Johnson’s attorney, Hardy Lewis, argued that it is not the Board, but the General Assembly, that has supreme authority over the free public school system per the Constitution.

He discussed some of the changes to the Constitution with regard to education said the framers’ intent was flexibility.

“It’s a pretty black and white statement of policy that the number one authority is the General Assembly,” Lewis said.

When pressed by the judges, Lewis said he did not believe that lawmakers’ power is unlimited. Pressed even further, he conceded that the boundary for when lawmakers go too far is the point at which a constitutional office is left an empty shell.

The Department of Justice’s Olga Vysotskaya, who represented North Carolina, agreed but said since HB17 doesn’t render the Board powerless, it was not unconstitutional. She pointed to a state law and said it preserves a lot of the Board’s powers.

Vysotskaya added that it was her interpretation that the General Assembly had the power to legislate the relationship between the Board and the Superintendent. The case, she said, is an opportunity for the court to correct a misconception of the Board about its own powers.

“My personal opinion is that the plaintiffs did not meet their burden of persuasion in what’s right and what’s wrong here; our position as [the state] is that the General Assembly’s enactment should be left intact,” she said.

Ultimately, Judge Forrest Donald Bridges asked the parties to focus on the General Assembly’s boundaries in making changes with regard to the Constitution. He said the panel also wanted to know what the fundamental characters of the Board and the Superintendent are.

Another of the Board’s attorneys, Andrew Erteschik of Poyner Spruill, said the panel didn’t have to go as far as determining the character of each entity because legislators copied and pasted powers from the Constitution and transferred them.

“At the end of the day, we’re supported by the text [of the Constitution], 150 years of history, the framers’ intent [and] every case in the country that’s ever looked at this issue, including three North Carolina Supreme Court cases, and the defendants in this case are supported by quote, ‘political issues.'”

Erteschik added that the judges must strike down all of HB17 because anything else would be legislating from the bench.

“These laws typically rise and fall as a whole,” he said. “It’s difficult for judges … to hang up their robes and to simply act like legislators and craft this complicated [legislation], and so your honors, what I would say if you’re feeling that struggle, that difficulty in putting this law back together, it’s because it can’t be put back together.”

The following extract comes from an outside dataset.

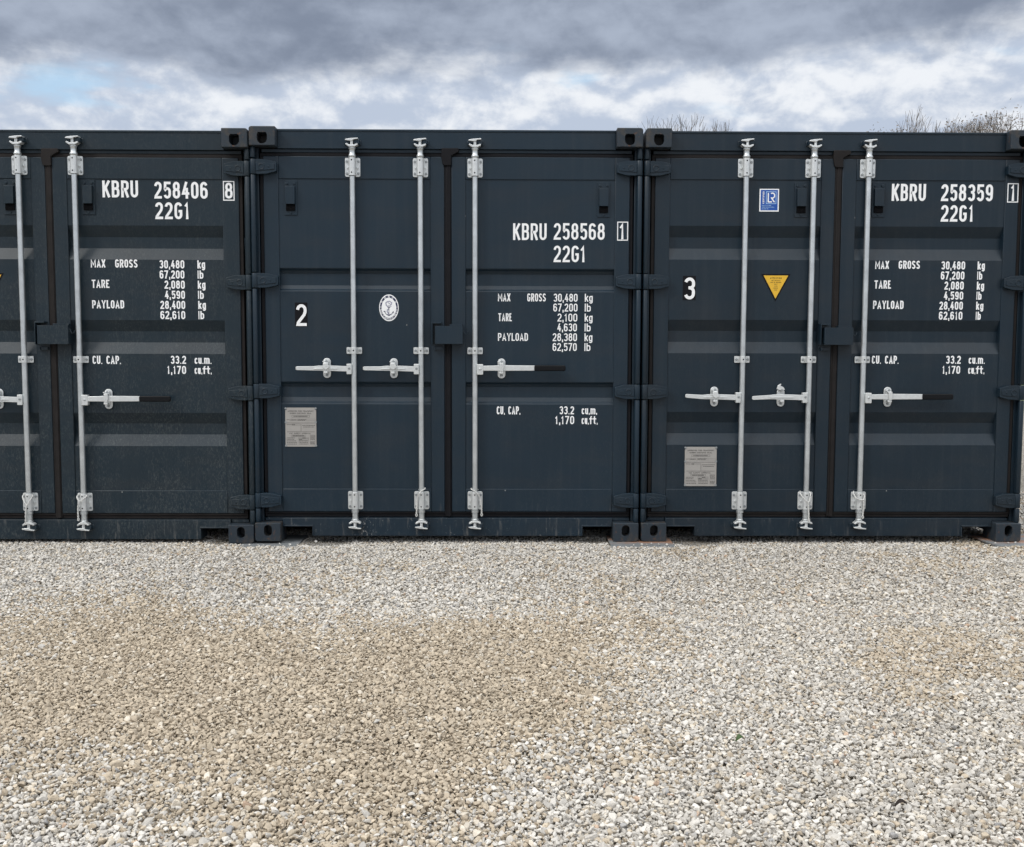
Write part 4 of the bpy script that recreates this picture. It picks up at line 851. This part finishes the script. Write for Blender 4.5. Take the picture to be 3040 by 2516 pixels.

Lewis argued that the General Assembly only crosses the constitutional line when the Board no longer has anything to talk about or when they take away all the Board’s duties.

McGee told each party that the challenge for the panel would be making a decision based on the attorneys’ “all or nothing” arguments about the power of the General Assembly.

Bridges agreed and drove the point home that what seems like a simple question to them poses a great struggle for the panel.

“It’s not as obvious to us as it is to you, obviously,” he said.

Each of the judges thanked the attorneys as said they would take their arguments under advisement and decide the case at a later time.